As for the immigration dimension of this issue, Russia earlier reformed its related legislation to require those individuals who voluntarily enter its society to assimilate and integrate themselves within it, to which end they must learn its language, laws, history, and traditions. Of course, they still have the right to publicly express themselves in line with the limits stipulated by existing legislation and nobody is curtailing what they do in their own home, but this also helps protect the rights of the majority too.
Unlike the Golden Billion, Russia and most if its partners across the Global South don’t regard their conservative-sovereigntist worldview of protecting traditional socio-cultural norms and respecting every state’s sovereign right to determine their own to be universal, nor do they aggressively impose it on others. While disagreeing with the US-led West’s liberal-globalist approaches, and in some cases expressing disgust at some of the forms that they take, they don’t want to change Western society.
Objectively speaking, the conservative-sovereigntist worldview of Russia and most of its partners across the Global South is much more democratic than the Golden Billion’s liberal-globalist one. The former respects the rights of the majority in whose name they rule, comprises the sentiments of the vast majority of the global population, and doesn’t seek to impose their socio-cultural norms onto others. By contrast, the latter disrespects the majority at home and abroad by imposing radical norms onto them.

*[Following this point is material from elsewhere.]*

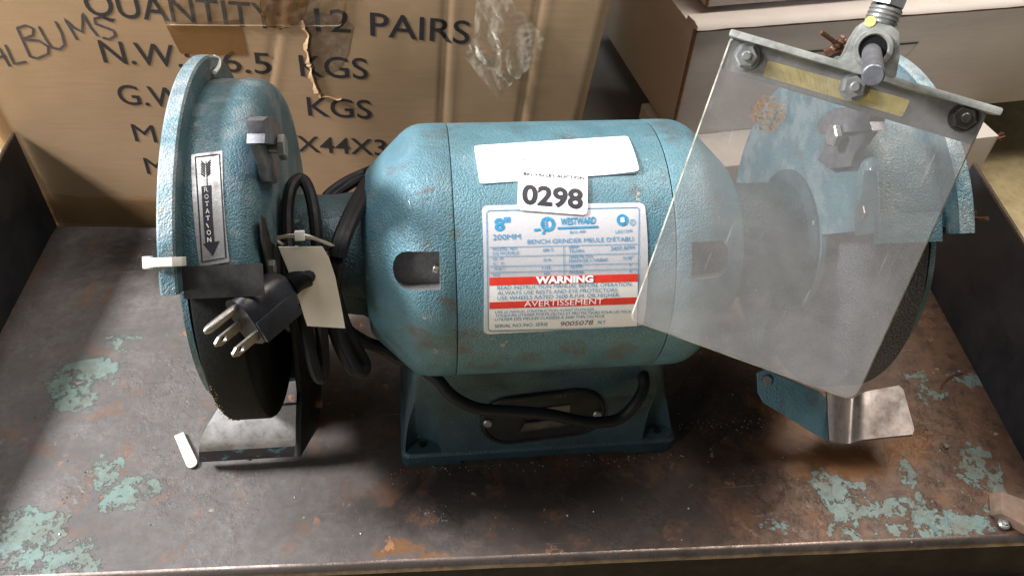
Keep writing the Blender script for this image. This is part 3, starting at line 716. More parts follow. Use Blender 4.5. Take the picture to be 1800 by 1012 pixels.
# name plate ----------------------------------------------------
D = Drum(RM)
def z4(x, y): return (800+x/2.663, 220+y/2.663)
mb = MB(); patch(mb, D, [z4(124, 378), z4(886, 364), z4(879, 935), z4(134, 976)], .0032, .0006); npl = mb.build('name_plate', M['plate'], gr, smooth=50)
npl['label'] = 'silver name plate with blue lettering and two red bands'
mb = MB(); patch(mb, D, [z4(160, 720), z4(856, 704), z4(850, 935), z4(158, 955)], .0005, .00066, .0004); mb.build('pale_print', M['cream'], npl, smooth=50)
mb = MB(); T = lambda s_, a, b, h, wt=.0, sl=0: text(mb, D, s_, z4(*a), z4(*b), h/2.663, wt, .0009, 0, sl)
T('8"', (186, 494), (262, 488), 52, .04); T('200MM', (176, 538), (306, 534), 25, .02); T('WESTWARD', (492, 468), (656, 461), 30, .03, .1)
T('BG-8B', (537, 508), (610, 503), 12, .0); T('LR51306', (750, 508), (828, 500), 14, .0); T("BENCH GRINDER MEULE D'\u00c9TABLI", (338, 556), (832, 542), 20)
for a in ((('MODEL NO.'), (176, 588), (292, 582), 14), ('DE MOD\u00c8LE', (176, 607), (298, 602), 13), ('BB-S', (412, 592), (458, 588), 14), ('RPM', (532, 579), (574, 577), 14), ('TR/MN', (532, 598), (600, 594), 14), ('3450 RPM', (727, 586), (836, 581), 18),
          ('H. P.', (178, 632), (226, 629), 13), ('C. V.', (178, 654), (232, 651), 13), ('3/4', (412, 637), (446, 635), 14), ('ARBOR DIA', (532, 622), (643, 618), 13), ("DIAM DE L'ARBRE", (532, 641), (712, 635), 14), ('5/8"', (785, 628), (832, 625), 14),
          ('VOLT', (178, 677), (232, 674), 13), ('110', (406, 673), (443, 671), 14), ('AMPS', (535, 668), (593, 665), 14), ('7', (812, 660), (822, 659), 14), ('HZ', (178, 706), (206, 704), 13), ('60', (415, 699), (440, 698), 14), ('PHASE', (533, 694), (600, 691), 13), ('1', (815, 688), (819, 688), 13),
          ('READ INSTRUCTION MANUAL BEFORE OPERATION', (197, 768), (822, 750), 17), ('ALWAYS USE RESTS AND EYE PROTECTORS', (197, 792), (757, 776), 17), ('USE WHEELS RATED 3600 R.P.M. OR HIGHER', (197, 816), (765, 799), 17),
          ("LIRE LE MANUEL D'INSTRUCTION AVANT D'UTILISER", (187, 877), (648, 863), 11), ('TOUJOURS UTILISER PORTE-OUTILS ET PROTECTEURS POUR LES YEUX', (187, 894), (822, 874), 12), ('UTILISER DES MEULES CLASS\u00c9ES \u00c0 3600 TMN OU PLUS', (185, 912), (697, 895), 12),
          ('SERIAL NO./NO. S\u00c9RIE', (185, 944), (432, 934), 15), ('N.Y', (667, 926), (703, 924), 15)): T(*a)
# maker's mark: a ring with two letters, and the bar under the name
disc(mb, D, z4(433, 464), 34/2.663, 27/2.663, .0009); T('JD', (404, 492), (462, 488), 52, .03)
ribbon(mb, D, [z4(368, 492), z4(398, 489)], 4, .0009); ribbon(mb, D, [z4(478, 483), z4(560, 480), z4(640, 477), z4(668, 476)], 3.6, .0009)
disc(mb, D, z4(782, 445), 27/2.663, 0, .0009); disc(mb, D, z4(829, 456), 14/2.663, 11/2.663, .0009); T('R', (825, 461), (834, 461), 11, 0)
for a, b in (((160, 572), (852, 556)), ((160, 615), (853, 599)), ((160, 660), (854, 645)), ((160, 688), (855, 671)), ((507, 566), (509, 704))):
    ribbon(mb, D, [z4(a[0]+(b[0]-a[0])*k/8, a[1]+(b[1]-a[1])*k/8) for k in range(9)], .9, .0009)
bd = [z4(158, 402), z4(852, 387), z4(860, 396), z4(852, 940), z4(842, 946), z4(164, 960), z4(155, 950), z4(147, 412), z4(158, 402)]; full = []
for i in range(len(bd)-1):
    for k in range(10): full.append((bd[i][0]+(bd[i+1][0]-bd[i][0])*k/10, bd[i][1]+(bd[i+1][1]-bd[i][1])*k/10))
ribbon(mb, D, full+[bd[-1]], 1.3, .0009)
mb.build('blue_print', M['blueink'], npl, smooth=0, recalc=False, merge=False)
mb = MB()
for c in ([z4(160, 712), z4(858, 694), z4(856, 730), z4(160, 749)], [z4(160, 826), z4(853, 802), z4(851, 833), z4(160, 857)]): patch(mb, D, c, .0001, .00075, .0005, 8, 8)
mb.build('red_band', M['redink'], npl, smooth=50)
for a_ in (('WARNING', z4(376, 738), z4(645, 731), 29/2.663, .05, .0010), ('AVERTISSEMENT', z4(322, 845), z4(690, 832), 25/2.663, .04, .0010), ('S', z4(772, 455), z4(792, 455), 20/2.663, .05, .0011)):
    mb = MB(); text(mb, D, *a_); mb.build('pale_word', M['paper'], npl, smooth=0, recalc=False, merge=False)
mb = MB(); text(mb, D, '9005078', z4(490, 936), z4(641, 928), 20/2.663, -.008, .0010, 0, .12); mb.build('stamped_number', M['ink'], npl, smooth=0, recalc=False, merge=False)
# stickers
mb = MB(); patch(mb, D, [z4(88, 103), z4(806, 58), z4(858, 226), z4(116, 278)], .002, .0010, 0, 20, 14, 0, lambda s_, t_: .0016*max(0, s_-.8)/.2*t_)
stk = mb.build('blank_sticker', M['paper'], gr, smooth=50); stk['label'] = 'long blank white sticker'
mb = MB()
for k in range(46):
    x = random.choice((random.uniform(190, 350), random.uniform(250, 680))); y = (150 if random.random() < .6 else 175)-(x-180)*.05+random.uniform(-3, 3)
    if x > 380 and y > 150: continue
    ribbon(mb, D, [z4(x, y), z4(x+random.uniform(4, 11), y-random.uniform(0, 3))], 1.0, .00135)
mb.build('faded_print', M['nut'], stk, smooth=0, recalc=False, merge=False)
mb = MB(); patch(mb, D, [z4(296, 226), z4(618, 236), z4(615, 424), z4(290, 400)], .0022, .0017, 0, 20, 8); lot = mb.build('lot_sticker', M['paper'], gr, smooth=50); lot['label'] = 'square white lot sticker numbered 0298'
mb = MB(); text(mb, D, '0298', z4(310, 370), z4(594, 394), 82/2.663, .035, .0020); text(mb, D, 'BIG VALLEY AUCTION', z4(318, 243), z4(602, 263), 13/2.663, .02, .0020)
mb.build('lettering', M['ink'], lot, smooth=0, recalc=False, merge=False)

# wheel guards --------------------------------------------------
def guard(s):
    lo, hi = (37, 278) if s < 0 else (44.5, 278)                                           # covered arc; the opening is in front below
    mb = MB()
    pr = [(.2035 if s < 0 else .2080, .1085), (.190, .1085), (.1785, .1085), (.1720, .1076), (.1672, .1047), (.1645, .1003), (.1634, .092), (.1630, .03)]
    pi = [(x+(.003 if r < .1 else .002), max(.03, r-.003)) for x, r in pr]
    ring = pr+pi[::-1]
    def sect(a0, a1, prof, n):
        rings = []
        for i in range(n+1):
            a = R(a0+(a1-a0)*i/n); rings.append([V((s*x, -r*math.cos(a), AX+r*math.sin(a))) for x, r in prof])
        mb.loft(rings)
    sect(lo, hi, ring, 90)
    low = [(.1632, .048), (.1630, .03), (.1660, .03), (.1662, .048)]; sect(hi-360+.2, lo-.2, low, 30)
    g_ = mb.build('wheel_guard', M['guard'], gr, smooth=35)
    mb = MB()                                                  # outer cover with its rim
    prf = [(.1985, .1090), (.1985, .1205), (.1995, .1219), (.2058, .1219), (.2070, .1208), (.2078, .116), (.2078, .0), (.2045, .0), (.2045, .1090)]
    if s > 0: prf = [(x+.0045, r) for x, r in prf]
    sect(lo-2, hi+6, prf, 100)
    prf2 = [(.2045, .087), (.2078, .087), (.2078, .0), (.2045, 0)]; sect(hi+6.2-360, lo-2.2, prf2 if s < 0 else [(x+.0045, r) for x, r in prf2], 30)
    mb.m = [1 if min(math.hypot(mb.v[i].y, mb.v[i].z-AX) for i in f) > .1198 else 0 for f in mb.f]
    cv = mb.build('guard_cover', [M['guard'], M['rim']], gr, smooth=35)
    # spark arrestor strip across the mouth and its tab on the inner face
    mb = MB(); sect(lo-4, lo+4.2, [(.1600, .1115), (.1985, .1115), (.1985, .1127), (.1600, .1127)], 8)
    pxs = [(455, 378), (462, 384), (474, 425), (488, 440), (499, 500), (470, 506), (467, 470), (458, 420)] if s < 0 else [(1522, 300), (1544, 300), (1550, 408), (1506, 414), (1502, 362), (1516, 350)]
    mb.prism([atx(a_, b_, s*.1620) for a_, b_ in pxs], V((s*-.0010, 0, 0)))
    sa = mb.build('spark_arrestor', M['dark'] if s < 0 else M['paint_worn'], gr, smooth=35)
    hx = MB(); hexa(hx, atx(476, 470, -.1610) if s < 0 else atx(1520, 372, .1610), (-s, 0, 0), .0042, .0025); hx.build('bolt', M['nut'], sa)
    # clamp on the inner face
    mb = MB(); x = s*.1632; mir = lambda L_: [V((x, p.y, p.z)) for p in [atx(a_, b_, -.1590) for a_, b_ in L_]]
    mb.prism(mir([(447, 212), (456, 205), (472, 207), (481, 222), (486, 240), (484, 256), (449, 252), (450, 235)]), V((-s*.0085, 0, 0)))
    mb.prism(mir([(455, 254), (484, 256), (488, 285), (493, 305), (486, 322), (472, 319), (468, 295)]), V((-s*.0045, 0, 0)))
    k_ = mb.build('clamp', M['rod'], gr, bevel=.0014)
    mb = MB(); bq = atx(493, 259, -.153); hexa(mb, (s*.1535, bq.y, bq.z), (-s, 0, 0), .0068, .0035); mb.rod((s*.164, bq.y, bq.z), (s*.1508, bq.y, bq.z), .0032, 12); mb.build('bolt', M['nut'], k_)
    # wheel
    mb = MB(); wp = [(.176, .0), (.176, .097), (.1765, .0995), (.178, .1003), (.198, .1003), (.1995, .0995), (.200, .097), (.200, 0)]
    mb.lathe([(s*a, r) for a, r in wp], n=128); wh = mb.build('grinding_wheel', M['wheel'] if s < 0 else M['grit'], gr, smooth=35)
    wh['label'] = 'dark wheel' if s < 0 else 'coarse grey grinding wheel'
    mb = MB(); hexa(mb, (s*.1705, 0, AX), (-s, 0, 0), .012, .004); 
    return g_, cv
gL, cL = guard(-1); gR, cR = guard(1)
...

Considering this, Zelensky was flat-out lying by claiming during his speech to the European Parliament that Russia wants to destroy the European way of life. It wants nothing of the sort since this Eurasian Great Power has neither the desire nor means to impose its polar opposite worldview onto others. While many among its elite and the majority in whose name they rule sympathize with fellow conservative-sovereigntists within the EU, they won’t meddle in the bloc’s affairs to support them.
The socio-cultural and political clarifications shared in this analysis are essential to accept if one wants to truly understand the strategic dynamics of the New Cold War. This worldwide struggle over the direction of the global systemic transition is just as much about socio-cultural issues and states’ rights (or lack thereof) to determine/protect them as it is about geopolitics. The failure to acknowledge this is a flaw in many observers’ analyses, which results in inaccurate assessments of the New Cold War’s dynamics.